Editeur : Flammarion
Londres,
1954. Alors qu’elle s’apprête à prendre le bus pour rentrer chez elle -
une splendide mais agonisante demeure nommée Milton Magna -, Pénélope
Wallace, dix-huit ans, se laisse convaincre par la
pétillante et tout-à-fait inconnue Charlotte Ferris de partager un taxi
et… pourquoi pas, un thé, chez sa tante. Alors que Pénélope a tout de la
jeune bourgeoise britannique propre et distinguée, Charlotte est
assurée, risque-tout et n’a pas sa langue dans sa poche. Leurs
principaux points communs : une appartenance à l’aristocratie
désargentée et une adoration démesurée pour le chanteur américain
Johnnie Ray.
Une amitié qui débute dans l’incongruité et la
spontanéité, mais fait découvrir à Pénélope des personnages étonnants,
comme cette Tante Clare si séduisante ou Harry, son fils, apprenti
magicien fou amoureux d’une actrice américaine superficielle qui lui a
préféré un autre (plus riche, celui-là).
Alors qu’elle oscille
entre vieille Angleterre et les sirènes de la vie moderne, Pénélope voit
tout son monde changer. Entraînée par Harry dans une combine qui lui
permettra peut-être de réparer son cœur brisé, subjuguée par un
producteur américain du nom de Rocky Dakota, bercée par la voix de
Johnnie Ray et les soirées lumineuses et arrosées de la belle société,
elle vit ces chamboulements excitants avec intensité, malgré l’absence
cuisante d’un père mort à la guerre et le chagrin d’une mère si jeune,
si différente, si belle.
Une plongée passionnante dans un Londres
après-guerre, encore fragile et dérouté.
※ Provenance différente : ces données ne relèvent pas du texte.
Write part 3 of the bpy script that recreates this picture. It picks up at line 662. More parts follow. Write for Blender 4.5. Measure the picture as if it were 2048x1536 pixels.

Une atmosphère attrayante,
toute en lumières et premiers pas de l’afflux moderniste américain
(tellement synonyme d’Eldorado pour la jeunesse anglaise de l’époque,
du moins celle du roman…), attisée par l’imposante aura du manoir Magna,
symbole et personnage à part entière qui évolue, vit, vieillit et
laisse planer sur l’ensemble de l’histoire un sentiment de nostalgie et
une curiosité un peu fantastique.
Eva Rice, par son ton et sa
vivacité, sait où poser le charme dans son récit. Ses personnages sont
autre chose que des marionnettes au bout de sa plume, même si ladite
plume reste assez conventionnelle (mais qu’importe là où la narration
est dynamique, en fin de compte !) Un roman qui se lit avec allégresse
et un brin de tendresse, et qui aurait mieux porté en français la
traduction littérale de son original : The lost art of keeping secrets.